Und zu diesen Traditionen zähle auch die italienische Küche. Ausschlaggebend seien hierfür zwei Gründe. Im Antragsschreiben wird darauf hingewiesen, "dass sie das Ergebnis eines kontinuierlichen Austauschs mit anderen Kulturen, Völkern, Traditionen, Zivilisationen darstellt". Außerdem sei sie nicht nur den Italienern und italienischen Zutaten vorbehalten. "Sie gehört allen, ungeachtet der Herkunft derer, die am Herd stehen und der verwendeten Zutaten."

Ein Deutscher in der Küche des Papstes

Eines der ältesten Rezeptbücher mit dem Titel "Liber de Coquina" wurde Anfang 1300 geschrieben, wahrscheinlich in Neapel am Hofe des damaligen Herrscherhauses der Anjou. Damals war Palermo ein Knotenpunkt auf dem Weg von Arabern, Griechen, Juden und Muslimen. Und den arabischen Einfluss schmeckt man bis heute in der sizilianischen Küche, zum Beispiel bei Couscous-Gerichten und den Arancini, den gefüllten Reisbällchen.
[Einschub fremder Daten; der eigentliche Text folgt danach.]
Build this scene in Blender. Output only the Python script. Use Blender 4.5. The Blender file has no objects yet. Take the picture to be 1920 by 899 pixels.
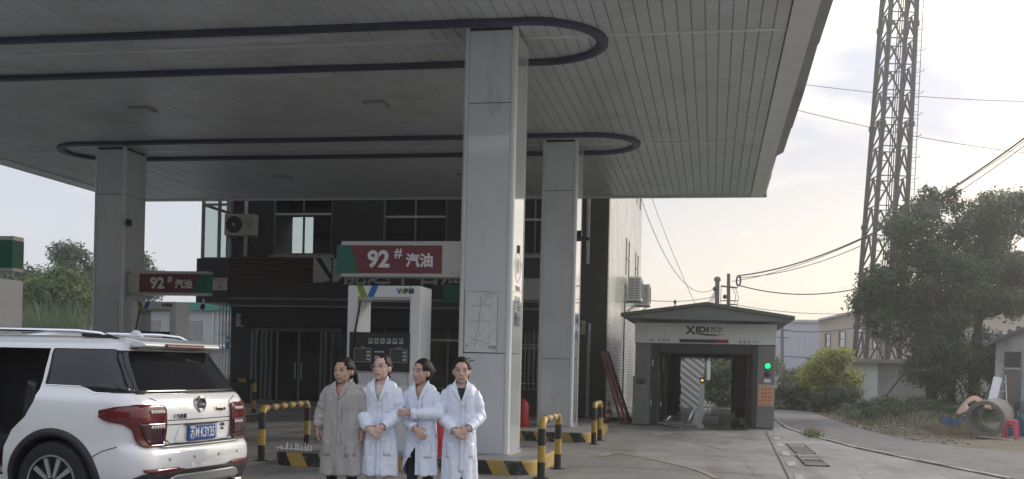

Montanari und Petrillo schreiben außerdem, dass im Mittelalter auch der deutsche Einfluss auf die italienische Küche stark gewesen sei. Spuren davon findet man noch heute im Vokabular: etwa das Wort "Zuppa", womit eine dickflüssige Gemüsesuppe gemeint ist. Außerdem war es der Deutsche Johannes Bockenheim, der im XV. Jahrhundert die Küche von Papst Martin V. betreute und das Rezeptbuch "Registrum Coquine" schrieb. Die italienische Küche ist ein Mosaik. Und die Steinchen kommen von überallher.

Der Unesco-Entscheid bringt auch positive wirtschaftliche Folgen mit sich. So ist die Zahl der professionellen Kochkurse infolge der Auszeichnung der Pizzaiuoli Napoletani 2017 um 283 Prozent gestiegen, die der zertifizierten italienischen Kochschulen im Ausland um 420 Prozent. Einen ähnlichen Boom erhofft man sich diesmal.

Das Geheimnis liegt darin, unbekannte Zutaten und Gerichte - ob aus dem Nachbardorf oder vom anderen Ende der Welt - auszuprobieren und dann aufzunehmen. Offenheit, Anpassungsfähigkeit und Kreativität sind die drei Zutaten, die die italienische Küche zu einem einmaligen Genuss- und gesellschaftlichen Erlebnis machen.